Edit: Let me take another example; some years ago AMD managed to ship two drivers in a row, both failing to compile most GLSL shaders, even basic ones. I still don't understand how it's "possible" to ship a driver without validating basic stuff like this.This nonsense has been debunked several times, there are many reasons to have different GPUs present, such as;
APU + GPU
Developers or other engineers having multiple GPUs for various compute and simulations
Even APIs like DirectX 12 and Vulkan is designed to work with multiple GPUs from different makes. There is simply no excuse when a driver suite don't handle this.
If your software can't handle other hardware being present, then your software is broken.
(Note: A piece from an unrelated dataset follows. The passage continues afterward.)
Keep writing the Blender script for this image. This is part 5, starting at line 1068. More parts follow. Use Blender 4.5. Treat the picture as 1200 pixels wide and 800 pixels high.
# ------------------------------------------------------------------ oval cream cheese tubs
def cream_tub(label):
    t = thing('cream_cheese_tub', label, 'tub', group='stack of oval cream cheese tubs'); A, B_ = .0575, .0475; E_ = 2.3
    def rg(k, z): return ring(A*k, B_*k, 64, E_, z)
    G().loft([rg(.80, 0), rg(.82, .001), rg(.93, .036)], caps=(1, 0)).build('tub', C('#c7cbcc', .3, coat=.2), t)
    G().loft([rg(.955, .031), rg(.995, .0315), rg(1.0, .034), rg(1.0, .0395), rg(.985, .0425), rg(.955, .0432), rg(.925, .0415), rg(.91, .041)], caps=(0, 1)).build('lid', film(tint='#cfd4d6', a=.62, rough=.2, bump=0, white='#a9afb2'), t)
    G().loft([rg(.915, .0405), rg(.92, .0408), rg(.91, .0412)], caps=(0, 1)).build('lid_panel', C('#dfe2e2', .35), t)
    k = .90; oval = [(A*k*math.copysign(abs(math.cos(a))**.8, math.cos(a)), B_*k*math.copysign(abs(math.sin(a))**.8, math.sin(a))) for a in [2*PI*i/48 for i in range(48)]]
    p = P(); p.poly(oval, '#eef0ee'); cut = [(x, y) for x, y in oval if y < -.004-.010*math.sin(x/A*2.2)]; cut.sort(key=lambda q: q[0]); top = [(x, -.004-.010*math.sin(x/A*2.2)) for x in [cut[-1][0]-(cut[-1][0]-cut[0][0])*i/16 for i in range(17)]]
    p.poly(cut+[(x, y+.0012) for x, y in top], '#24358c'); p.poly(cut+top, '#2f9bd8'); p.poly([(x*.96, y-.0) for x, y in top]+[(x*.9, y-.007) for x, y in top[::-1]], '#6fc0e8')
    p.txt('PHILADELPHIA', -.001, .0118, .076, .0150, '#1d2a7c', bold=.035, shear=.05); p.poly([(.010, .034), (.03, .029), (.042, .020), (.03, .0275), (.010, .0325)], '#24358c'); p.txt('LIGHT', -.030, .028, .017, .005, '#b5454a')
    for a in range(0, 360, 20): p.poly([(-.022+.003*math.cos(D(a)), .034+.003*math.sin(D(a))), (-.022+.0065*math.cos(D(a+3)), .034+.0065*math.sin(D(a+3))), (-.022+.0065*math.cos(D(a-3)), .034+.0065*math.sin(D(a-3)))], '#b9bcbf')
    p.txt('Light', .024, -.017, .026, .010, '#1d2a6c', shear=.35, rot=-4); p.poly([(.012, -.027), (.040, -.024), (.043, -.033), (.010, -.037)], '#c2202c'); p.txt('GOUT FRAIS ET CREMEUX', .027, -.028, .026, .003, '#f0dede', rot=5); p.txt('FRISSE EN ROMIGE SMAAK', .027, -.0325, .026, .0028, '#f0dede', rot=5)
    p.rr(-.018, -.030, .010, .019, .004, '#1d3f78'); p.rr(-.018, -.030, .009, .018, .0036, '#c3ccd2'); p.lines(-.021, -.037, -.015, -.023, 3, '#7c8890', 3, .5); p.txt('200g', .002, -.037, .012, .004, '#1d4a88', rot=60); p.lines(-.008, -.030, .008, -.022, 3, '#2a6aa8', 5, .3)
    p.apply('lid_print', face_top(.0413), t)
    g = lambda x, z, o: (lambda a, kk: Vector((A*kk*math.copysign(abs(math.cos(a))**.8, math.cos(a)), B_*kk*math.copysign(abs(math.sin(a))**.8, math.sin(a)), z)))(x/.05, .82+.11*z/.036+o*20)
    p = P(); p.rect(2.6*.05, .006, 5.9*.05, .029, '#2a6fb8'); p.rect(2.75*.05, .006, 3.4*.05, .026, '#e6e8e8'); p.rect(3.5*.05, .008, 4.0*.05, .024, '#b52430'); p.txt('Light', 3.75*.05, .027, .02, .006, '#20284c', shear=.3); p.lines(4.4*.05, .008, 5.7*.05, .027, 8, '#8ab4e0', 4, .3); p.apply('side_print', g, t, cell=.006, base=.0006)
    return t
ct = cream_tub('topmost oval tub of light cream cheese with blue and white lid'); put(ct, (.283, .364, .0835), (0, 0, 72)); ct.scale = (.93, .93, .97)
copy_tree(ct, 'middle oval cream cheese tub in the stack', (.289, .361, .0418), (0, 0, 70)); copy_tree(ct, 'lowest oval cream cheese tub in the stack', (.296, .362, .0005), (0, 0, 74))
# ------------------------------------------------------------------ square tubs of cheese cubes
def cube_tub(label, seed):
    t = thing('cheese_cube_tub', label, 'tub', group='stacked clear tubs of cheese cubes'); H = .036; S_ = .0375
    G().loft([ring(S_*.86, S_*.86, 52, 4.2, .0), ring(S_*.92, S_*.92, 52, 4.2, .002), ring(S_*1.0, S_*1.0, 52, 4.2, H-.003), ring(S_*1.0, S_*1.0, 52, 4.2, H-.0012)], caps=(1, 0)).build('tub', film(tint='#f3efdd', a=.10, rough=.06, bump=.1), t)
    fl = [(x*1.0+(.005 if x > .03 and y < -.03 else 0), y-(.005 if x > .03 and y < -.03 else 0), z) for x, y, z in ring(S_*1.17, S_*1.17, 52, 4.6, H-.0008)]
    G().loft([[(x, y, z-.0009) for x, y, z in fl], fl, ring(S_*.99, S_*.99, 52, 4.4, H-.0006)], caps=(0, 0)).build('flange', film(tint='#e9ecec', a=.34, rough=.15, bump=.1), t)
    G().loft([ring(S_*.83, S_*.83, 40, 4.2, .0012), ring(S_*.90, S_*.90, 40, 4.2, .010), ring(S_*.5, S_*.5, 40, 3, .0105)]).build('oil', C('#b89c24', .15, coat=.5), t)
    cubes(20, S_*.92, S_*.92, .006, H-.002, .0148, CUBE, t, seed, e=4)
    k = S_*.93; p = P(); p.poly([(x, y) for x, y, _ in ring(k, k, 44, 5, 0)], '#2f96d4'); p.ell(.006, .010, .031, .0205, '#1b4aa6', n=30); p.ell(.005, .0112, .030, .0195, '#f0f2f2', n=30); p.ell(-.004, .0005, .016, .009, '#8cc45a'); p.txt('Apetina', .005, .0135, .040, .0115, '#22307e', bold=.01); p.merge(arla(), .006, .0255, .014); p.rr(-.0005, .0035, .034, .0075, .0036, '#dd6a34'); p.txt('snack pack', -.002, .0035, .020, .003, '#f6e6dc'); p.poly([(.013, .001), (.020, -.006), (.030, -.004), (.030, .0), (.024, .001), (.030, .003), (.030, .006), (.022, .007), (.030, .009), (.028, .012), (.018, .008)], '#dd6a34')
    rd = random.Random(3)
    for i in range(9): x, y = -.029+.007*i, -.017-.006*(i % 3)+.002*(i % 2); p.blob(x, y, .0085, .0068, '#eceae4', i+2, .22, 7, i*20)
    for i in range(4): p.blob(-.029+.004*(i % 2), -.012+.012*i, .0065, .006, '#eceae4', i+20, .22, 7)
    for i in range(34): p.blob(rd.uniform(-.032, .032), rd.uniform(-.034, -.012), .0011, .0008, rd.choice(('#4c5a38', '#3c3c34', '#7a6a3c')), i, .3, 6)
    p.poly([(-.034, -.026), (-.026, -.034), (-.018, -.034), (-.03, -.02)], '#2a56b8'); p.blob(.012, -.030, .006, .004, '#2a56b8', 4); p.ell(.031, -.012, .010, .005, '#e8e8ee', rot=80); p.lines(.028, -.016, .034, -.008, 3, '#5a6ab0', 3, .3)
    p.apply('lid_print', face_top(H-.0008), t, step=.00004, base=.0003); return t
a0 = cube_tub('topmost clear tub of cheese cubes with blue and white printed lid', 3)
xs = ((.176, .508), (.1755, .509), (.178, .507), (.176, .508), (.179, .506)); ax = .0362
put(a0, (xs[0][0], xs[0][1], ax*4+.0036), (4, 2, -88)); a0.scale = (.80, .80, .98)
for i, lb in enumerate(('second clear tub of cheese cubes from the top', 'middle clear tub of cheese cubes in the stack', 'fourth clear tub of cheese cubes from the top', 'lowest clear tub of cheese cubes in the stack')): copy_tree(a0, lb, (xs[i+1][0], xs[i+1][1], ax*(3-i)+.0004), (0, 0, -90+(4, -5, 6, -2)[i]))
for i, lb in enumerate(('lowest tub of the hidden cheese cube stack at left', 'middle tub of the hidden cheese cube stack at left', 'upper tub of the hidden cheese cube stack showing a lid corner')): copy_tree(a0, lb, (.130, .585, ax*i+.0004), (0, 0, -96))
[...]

And as I said, both DirectX 12 and Vulkan is designed to have a mix of GPUs, so they should be aware of this and test it before shipping a new driver.
Has anyone here independently reproduced the issue?
That's a Op reading fail right there.
The problem occurs when hardware ISN'T there but the software for it IS.
Who uses Mgpu with multiple cards missing and how?.
To test for this AMD's test department would have had to do similar, remove their GPU and use Dgpu or fit a competition GPU while leaving their software on, I have done application testing ,you stick to thing's you expect to happen not such outliers typically.
Now a code review could find these issues and really is required at this point but some of your expectations for testing are ridiculous IMHO.
Second, the only reason this is a “farce” to you is because you’re obviously acting defensive. It was a clear, in depth investigation into a problem, using coding skills, and published as a bug report and advisory. I’m sorry you live in such a perfect world that no one should ever learn anything from other’s mistakes (W1zzard’s and AMD’s both). There, now THAT was condescending.
In the sense that it is in actual cpu usage vs the competition (and that will hurt cpubound games), yes, it most certainly is. I've looked into this a lot. dxvk outperforms their dx11 driver in cpu overhead.